He worked closely with Georg F. Duckwitz, a German shipping expert and member of the Abwehr, German's military intelligence, who knew Denmark intimately and was friendly with leading Danish politicians. German officials in Denmark and Berlin were constantly debating how to handle occupied countries, often exploring what local populations would tolerate.
Werner Best played the pragmatic card, arguing with officials in Berlin that Danish food supplies to Germany, providing 12 percent of German food needs, would be jeopardized if they targeted Danish Jews.
Best's policy of moderation seemed to work for a few months until the following spring of 1943. He allowed a general election to take place in March, but the Nazi party was roundly defeated; elsewhere Germany faced major losses in North Africa, Russia and Italy.

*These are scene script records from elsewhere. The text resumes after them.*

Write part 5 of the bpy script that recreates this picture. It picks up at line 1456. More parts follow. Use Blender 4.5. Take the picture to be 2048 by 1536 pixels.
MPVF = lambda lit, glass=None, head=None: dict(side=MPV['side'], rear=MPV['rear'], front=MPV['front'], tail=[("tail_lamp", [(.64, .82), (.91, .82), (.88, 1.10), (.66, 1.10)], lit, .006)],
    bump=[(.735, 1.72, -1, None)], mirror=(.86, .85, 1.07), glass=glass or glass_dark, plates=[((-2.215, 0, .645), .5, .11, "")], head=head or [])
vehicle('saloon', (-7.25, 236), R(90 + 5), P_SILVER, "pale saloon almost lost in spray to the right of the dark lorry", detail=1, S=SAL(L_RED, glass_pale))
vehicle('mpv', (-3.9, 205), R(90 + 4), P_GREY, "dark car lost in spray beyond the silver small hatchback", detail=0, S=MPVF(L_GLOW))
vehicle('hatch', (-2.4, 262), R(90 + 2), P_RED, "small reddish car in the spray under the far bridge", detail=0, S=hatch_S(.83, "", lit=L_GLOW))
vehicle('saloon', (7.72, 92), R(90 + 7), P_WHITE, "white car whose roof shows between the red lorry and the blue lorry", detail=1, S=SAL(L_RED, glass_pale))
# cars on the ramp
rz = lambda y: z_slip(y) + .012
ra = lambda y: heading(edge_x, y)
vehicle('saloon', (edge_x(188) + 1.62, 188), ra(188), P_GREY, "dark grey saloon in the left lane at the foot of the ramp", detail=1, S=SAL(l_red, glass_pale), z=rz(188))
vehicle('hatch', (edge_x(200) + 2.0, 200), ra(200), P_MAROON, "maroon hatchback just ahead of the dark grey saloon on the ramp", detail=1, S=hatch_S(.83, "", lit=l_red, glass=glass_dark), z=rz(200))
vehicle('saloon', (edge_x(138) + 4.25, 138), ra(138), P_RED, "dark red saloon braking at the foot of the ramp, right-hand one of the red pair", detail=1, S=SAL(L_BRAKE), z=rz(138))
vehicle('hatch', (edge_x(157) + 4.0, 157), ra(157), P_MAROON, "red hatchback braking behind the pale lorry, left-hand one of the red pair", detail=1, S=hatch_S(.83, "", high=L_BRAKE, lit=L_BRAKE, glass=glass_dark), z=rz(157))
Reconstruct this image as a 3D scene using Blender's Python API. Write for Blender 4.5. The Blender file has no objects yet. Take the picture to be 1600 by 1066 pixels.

Danes grew defiant as it became clear that the Allies could win the war. Unrest spread. Massive strikes and a wave of sabotage actions hit the country. Best's efforts to combine democracy and totalitarianism, and to manage Denmark as a "model protectorate" failed.
On August 29, 1943, he declared martial law and demanded the introduction of capital punishment. The Danish government, after cooperating for three years, defiantly stopped functioning but refused to resign formally to prevent Germans from taking over, without violating the Danish constitution. The Danish administration however continued to function.
In a move to save face, Best decided to crack down and launched plans to arrest Jews. On September 8, he sent a telegram to Berlin: "The time has come to turn our attention to the solution of the Jewish question."